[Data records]
● ● ● ● ● ● ●

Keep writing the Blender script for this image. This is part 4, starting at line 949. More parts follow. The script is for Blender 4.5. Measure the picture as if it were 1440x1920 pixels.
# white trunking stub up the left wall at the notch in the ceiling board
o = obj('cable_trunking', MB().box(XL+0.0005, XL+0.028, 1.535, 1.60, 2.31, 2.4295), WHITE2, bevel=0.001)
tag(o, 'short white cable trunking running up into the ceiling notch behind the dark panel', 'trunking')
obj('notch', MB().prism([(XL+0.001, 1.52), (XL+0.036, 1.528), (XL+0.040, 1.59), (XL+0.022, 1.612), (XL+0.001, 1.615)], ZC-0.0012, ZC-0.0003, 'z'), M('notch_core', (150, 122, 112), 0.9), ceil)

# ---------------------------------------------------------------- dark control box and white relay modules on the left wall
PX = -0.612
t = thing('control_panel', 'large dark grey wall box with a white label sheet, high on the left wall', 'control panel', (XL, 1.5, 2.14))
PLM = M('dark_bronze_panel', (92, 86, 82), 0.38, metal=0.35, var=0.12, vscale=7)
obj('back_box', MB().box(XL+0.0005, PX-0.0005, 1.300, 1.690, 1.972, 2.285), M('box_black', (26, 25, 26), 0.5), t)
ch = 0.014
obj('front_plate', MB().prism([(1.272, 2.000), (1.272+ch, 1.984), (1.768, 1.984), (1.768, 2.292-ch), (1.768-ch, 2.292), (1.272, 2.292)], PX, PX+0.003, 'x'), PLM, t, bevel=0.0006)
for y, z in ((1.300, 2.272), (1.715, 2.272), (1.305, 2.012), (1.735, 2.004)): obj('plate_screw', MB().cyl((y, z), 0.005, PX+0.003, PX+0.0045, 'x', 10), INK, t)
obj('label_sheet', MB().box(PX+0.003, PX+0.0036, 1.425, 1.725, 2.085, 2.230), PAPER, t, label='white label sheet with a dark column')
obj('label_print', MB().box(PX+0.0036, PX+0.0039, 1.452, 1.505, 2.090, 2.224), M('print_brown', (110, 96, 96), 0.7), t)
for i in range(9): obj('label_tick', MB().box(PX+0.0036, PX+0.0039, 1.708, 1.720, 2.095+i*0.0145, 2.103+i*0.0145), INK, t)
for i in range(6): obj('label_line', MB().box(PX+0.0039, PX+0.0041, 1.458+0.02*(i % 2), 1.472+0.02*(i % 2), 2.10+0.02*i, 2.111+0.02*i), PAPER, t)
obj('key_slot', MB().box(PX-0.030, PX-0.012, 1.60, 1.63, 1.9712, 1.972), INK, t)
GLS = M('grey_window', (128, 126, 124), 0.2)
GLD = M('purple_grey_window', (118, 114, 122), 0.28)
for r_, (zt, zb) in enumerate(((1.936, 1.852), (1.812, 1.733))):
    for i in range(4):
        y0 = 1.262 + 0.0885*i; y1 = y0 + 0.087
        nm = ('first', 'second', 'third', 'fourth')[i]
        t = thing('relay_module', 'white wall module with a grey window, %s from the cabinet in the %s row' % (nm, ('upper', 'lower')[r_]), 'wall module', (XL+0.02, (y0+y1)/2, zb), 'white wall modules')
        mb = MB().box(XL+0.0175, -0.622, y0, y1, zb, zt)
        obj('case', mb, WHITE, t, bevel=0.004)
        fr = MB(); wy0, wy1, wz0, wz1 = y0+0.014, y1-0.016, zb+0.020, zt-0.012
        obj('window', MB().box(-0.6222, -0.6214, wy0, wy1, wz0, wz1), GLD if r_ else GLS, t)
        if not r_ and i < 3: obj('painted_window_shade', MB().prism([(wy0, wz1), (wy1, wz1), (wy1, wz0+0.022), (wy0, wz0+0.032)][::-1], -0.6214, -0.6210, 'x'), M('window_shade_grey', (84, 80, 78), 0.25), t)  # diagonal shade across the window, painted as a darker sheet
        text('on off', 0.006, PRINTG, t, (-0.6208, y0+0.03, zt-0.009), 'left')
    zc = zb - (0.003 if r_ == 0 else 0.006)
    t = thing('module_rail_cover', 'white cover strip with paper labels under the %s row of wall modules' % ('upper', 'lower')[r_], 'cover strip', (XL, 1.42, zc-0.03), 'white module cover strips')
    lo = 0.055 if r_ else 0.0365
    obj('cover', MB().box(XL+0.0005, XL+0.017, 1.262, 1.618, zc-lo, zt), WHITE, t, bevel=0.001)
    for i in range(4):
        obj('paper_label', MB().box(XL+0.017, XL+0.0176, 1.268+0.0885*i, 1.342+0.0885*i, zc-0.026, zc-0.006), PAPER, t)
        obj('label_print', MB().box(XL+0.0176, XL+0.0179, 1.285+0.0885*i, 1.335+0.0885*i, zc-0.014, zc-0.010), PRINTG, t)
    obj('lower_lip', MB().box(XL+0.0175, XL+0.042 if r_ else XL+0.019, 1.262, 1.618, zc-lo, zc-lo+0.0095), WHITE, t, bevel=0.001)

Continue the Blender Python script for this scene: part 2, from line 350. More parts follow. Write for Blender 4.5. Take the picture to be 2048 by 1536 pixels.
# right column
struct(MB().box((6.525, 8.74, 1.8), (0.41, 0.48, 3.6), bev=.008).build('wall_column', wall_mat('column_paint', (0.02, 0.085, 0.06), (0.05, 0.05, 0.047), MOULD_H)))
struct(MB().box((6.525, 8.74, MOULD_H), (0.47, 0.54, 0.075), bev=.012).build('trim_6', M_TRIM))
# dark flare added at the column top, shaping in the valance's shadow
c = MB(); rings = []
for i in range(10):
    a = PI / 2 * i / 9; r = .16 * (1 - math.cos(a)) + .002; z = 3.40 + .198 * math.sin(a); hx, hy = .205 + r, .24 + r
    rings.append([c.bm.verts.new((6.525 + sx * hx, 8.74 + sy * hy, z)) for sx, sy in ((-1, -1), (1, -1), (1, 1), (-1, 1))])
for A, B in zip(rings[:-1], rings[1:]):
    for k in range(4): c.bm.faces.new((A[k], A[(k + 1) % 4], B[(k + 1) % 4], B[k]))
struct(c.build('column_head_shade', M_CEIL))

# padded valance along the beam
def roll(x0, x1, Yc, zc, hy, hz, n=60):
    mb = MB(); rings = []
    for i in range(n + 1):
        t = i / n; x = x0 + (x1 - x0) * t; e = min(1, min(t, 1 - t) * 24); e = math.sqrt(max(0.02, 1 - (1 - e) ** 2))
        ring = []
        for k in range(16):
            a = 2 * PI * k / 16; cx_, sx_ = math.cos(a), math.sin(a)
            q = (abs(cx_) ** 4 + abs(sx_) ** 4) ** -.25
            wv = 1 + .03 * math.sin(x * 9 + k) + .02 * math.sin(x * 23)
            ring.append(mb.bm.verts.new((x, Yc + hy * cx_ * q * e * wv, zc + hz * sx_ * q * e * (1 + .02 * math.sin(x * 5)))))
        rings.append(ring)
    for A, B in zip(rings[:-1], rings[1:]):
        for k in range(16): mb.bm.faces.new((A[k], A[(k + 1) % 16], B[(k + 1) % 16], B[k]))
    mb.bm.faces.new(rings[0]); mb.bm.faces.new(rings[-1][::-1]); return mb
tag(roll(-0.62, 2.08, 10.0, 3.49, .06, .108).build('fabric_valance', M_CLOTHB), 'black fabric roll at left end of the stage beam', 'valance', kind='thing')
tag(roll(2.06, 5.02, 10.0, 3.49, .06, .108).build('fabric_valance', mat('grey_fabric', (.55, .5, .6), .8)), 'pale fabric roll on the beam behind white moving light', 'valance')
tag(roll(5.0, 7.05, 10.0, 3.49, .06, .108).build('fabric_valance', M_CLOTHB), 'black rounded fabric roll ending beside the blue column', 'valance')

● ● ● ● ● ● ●

**Direction**
Print out all the entries precisely as written.

**Response to this exercise**
Keep writing the Blender script for this image. This is part 4, starting at line 949. More parts follow. The script is for Blender 4.5. Measure the picture as if it were 1440x1920 pixels.
# white trunking stub up the left wall at the notch in the ceiling board
o = obj('cable_trunking', MB().box(XL+0.0005, XL+0.028, 1.535, 1.60, 2.31, 2.4295), WHITE2, bevel=0.001)
tag(o, 'short white cable trunking running up into the ceiling notch behind the dark panel', 'trunking')
obj('notch', MB().prism([(XL+0.001, 1.52), (XL+0.036, 1.528), (XL+0.040, 1.59), (XL+0.022, 1.612), (XL+0.001, 1.615)], ZC-0.0012, ZC-0.0003, 'z'), M('notch_core', (150, 122, 112), 0.9), ceil)

# ---------------------------------------------------------------- dark control box and white relay modules on the left wall
PX = -0.612
t = thing('control_panel', 'large dark grey wall box with a white label sheet, high on the left wall', 'control panel', (XL, 1.5, 2.14))
PLM = M('dark_bronze_panel', (92, 86, 82), 0.38, metal=0.35, var=0.12, vscale=7)
obj('back_box', MB().box(XL+0.0005, PX-0.0005, 1.300, 1.690, 1.972, 2.285), M('box_black', (26, 25, 26), 0.5), t)
ch = 0.014
obj('front_plate', MB().prism([(1.272, 2.000), (1.272+ch, 1.984), (1.768, 1.984), (1.768, 2.292-ch), (1.768-ch, 2.292), (1.272, 2.292)], PX, PX+0.003, 'x'), PLM, t, bevel=0.0006)
for y, z in ((1.300, 2.272), (1.715, 2.272), (1.305, 2.012), (1.735, 2.004)): obj('plate_screw', MB().cyl((y, z), 0.005, PX+0.003, PX+0.0045, 'x', 10), INK, t)
obj('label_sheet', MB().box(PX+0.003, PX+0.0036, 1.425, 1.725, 2.085, 2.230), PAPER, t, label='white label sheet with a dark column')
obj('label_print', MB().box(PX+0.0036, PX+0.0039, 1.452, 1.505, 2.090, 2.224), M('print_brown', (110, 96, 96), 0.7), t)
for i in range(9): obj('label_tick', MB().box(PX+0.0036, PX+0.0039, 1.708, 1.720, 2.095+i*0.0145, 2.103+i*0.0145), INK, t)
for i in range(6): obj('label_line', MB().box(PX+0.0039, PX+0.0041, 1.458+0.02*(i % 2), 1.472+0.02*(i % 2), 2.10+0.02*i, 2.111+0.02*i), PAPER, t)
obj('key_slot', MB().box(PX-0.030, PX-0.012, 1.60, 1.63, 1.9712, 1.972), INK, t)
GLS = M('grey_window', (128, 126, 124), 0.2)
GLD = M('purple_grey_window', (118, 114, 122), 0.28)
for r_, (zt, zb) in enumerate(((1.936, 1.852), (1.812, 1.733))):
    for i in range(4):
        y0 = 1.262 + 0.0885*i; y1 = y0 + 0.087
        nm = ('first', 'second', 'third', 'fourth')[i]
        t = thing('relay_module', 'white wall module with a grey window, %s from the cabinet in the %s row' % (nm, ('upper', 'lower')[r_]), 'wall module', (XL+0.02, (y0+y1)/2, zb), 'white wall modules')
        mb = MB().box(XL+0.0175, -0.622, y0, y1, zb, zt)
        obj('case', mb, WHITE, t, bevel=0.004)
        fr = MB(); wy0, wy1, wz0, wz1 = y0+0.014, y1-0.016, zb+0.020, zt-0.012
        obj('window', MB().box(-0.6222, -0.6214, wy0, wy1, wz0, wz1), GLD if r_ else GLS, t)
        if not r_ and i < 3: obj('painted_window_shade', MB().prism([(wy0, wz1), (wy1, wz1), (wy1, wz0+0.022), (wy0, wz0+0.032)][::-1], -0.6214, -0.6210, 'x'), M('window_shade_grey', (84, 80, 78), 0.25), t)  # diagonal shade across the window, painted as a darker sheet
        text('on off', 0.006, PRINTG, t, (-0.6208, y0+0.03, zt-0.009), 'left')
    zc = zb - (0.003 if r_ == 0 else 0.006)
    t = thing('module_rail_cover', 'white cover strip with paper labels under the %s row of wall modules' % ('upper', 'lower')[r_], 'cover strip', (XL, 1.42, zc-0.03), 'white module cover strips')
    lo = 0.055 if r_ else 0.0365
    obj('cover', MB().box(XL+0.0005, XL+0.017, 1.262, 1.618, zc-lo, zt), WHITE, t, bevel=0.001)
    for i in range(4):
        obj('paper_label', MB().box(XL+0.017, XL+0.0176, 1.268+0.0885*i, 1.342+0.0885*i, zc-0.026, zc-0.006), PAPER, t)
        obj('label_print', MB().box(XL+0.0176, XL+0.0179, 1.285+0.0885*i, 1.335+0.0885*i, zc-0.014, zc-0.010), PRINTG, t)
    obj('lower_lip', MB().box(XL+0.0175, XL+0.042 if r_ else XL+0.019, 1.262, 1.618, zc-lo, zc-lo+0.0095), WHITE, t, bevel=0.001)

Continue the Blender Python script for this scene: part 2, from line 350. More parts follow. Write for Blender 4.5. Take the picture to be 2048 by 1536 pixels.
# right column
struct(MB().box((6.525, 8.74, 1.8), (0.41, 0.48, 3.6), bev=.008).build('wall_column', wall_mat('column_paint', (0.02, 0.085, 0.06), (0.05, 0.05, 0.047), MOULD_H)))
struct(MB().box((6.525, 8.74, MOULD_H), (0.47, 0.54, 0.075), bev=.012).build('trim_6', M_TRIM))
# dark flare added at the column top, shaping in the valance's shadow
c = MB(); rings = []
for i in range(10):
    a = PI / 2 * i / 9; r = .16 * (1 - math.cos(a)) + .002; z = 3.40 + .198 * math.sin(a); hx, hy = .205 + r, .24 + r
    rings.append([c.bm.verts.new((6.525 + sx * hx, 8.74 + sy * hy, z)) for sx, sy in ((-1, -1), (1, -1), (1, 1), (-1, 1))])
for A, B in zip(rings[:-1], rings[1:]):
    for k in range(4): c.bm.faces.new((A[k], A[(k + 1) % 4], B[(k + 1) % 4], B[k]))
struct(c.build('column_head_shade', M_CEIL))

# padded valance along the beam
def roll(x0, x1, Yc, zc, hy, hz, n=60):
    mb = MB(); rings = []
    for i in range(n + 1):
        t = i / n; x = x0 + (x1 - x0) * t; e = min(1, min(t, 1 - t) * 24); e = math.sqrt(max(0.02, 1 - (1 - e) ** 2))
        ring = []
        for k in range(16):
            a = 2 * PI * k / 16; cx_, sx_ = math.cos(a), math.sin(a)
            q = (abs(cx_) ** 4 + abs(sx_) ** 4) ** -.25
            wv = 1 + .03 * math.sin(x * 9 + k) + .02 * math.sin(x * 23)
            ring.append(mb.bm.verts.new((x, Yc + hy * cx_ * q * e * wv, zc + hz * sx_ * q * e * (1 + .02 * math.sin(x * 5)))))
        rings.append(ring)
    for A, B in zip(rings[:-1], rings[1:]):
        for k in range(16): mb.bm.faces.new((A[k], A[(k + 1) % 16], B[(k + 1) % 16], B[k]))
    mb.bm.faces.new(rings[0]); mb.bm.faces.new(rings[-1][::-1]); return mb
tag(roll(-0.62, 2.08, 10.0, 3.49, .06, .108).build('fabric_valance', M_CLOTHB), 'black fabric roll at left end of the stage beam', 'valance', kind='thing')
tag(roll(2.06, 5.02, 10.0, 3.49, .06, .108).build('fabric_valance', mat('grey_fabric', (.55, .5, .6), .8)), 'pale fabric roll on the beam behind white moving light', 'valance')
tag(roll(5.0, 7.05, 10.0, 3.49, .06, .108).build('fabric_valance', M_CLOTHB), 'black rounded fabric roll ending beside the blue column', 'valance')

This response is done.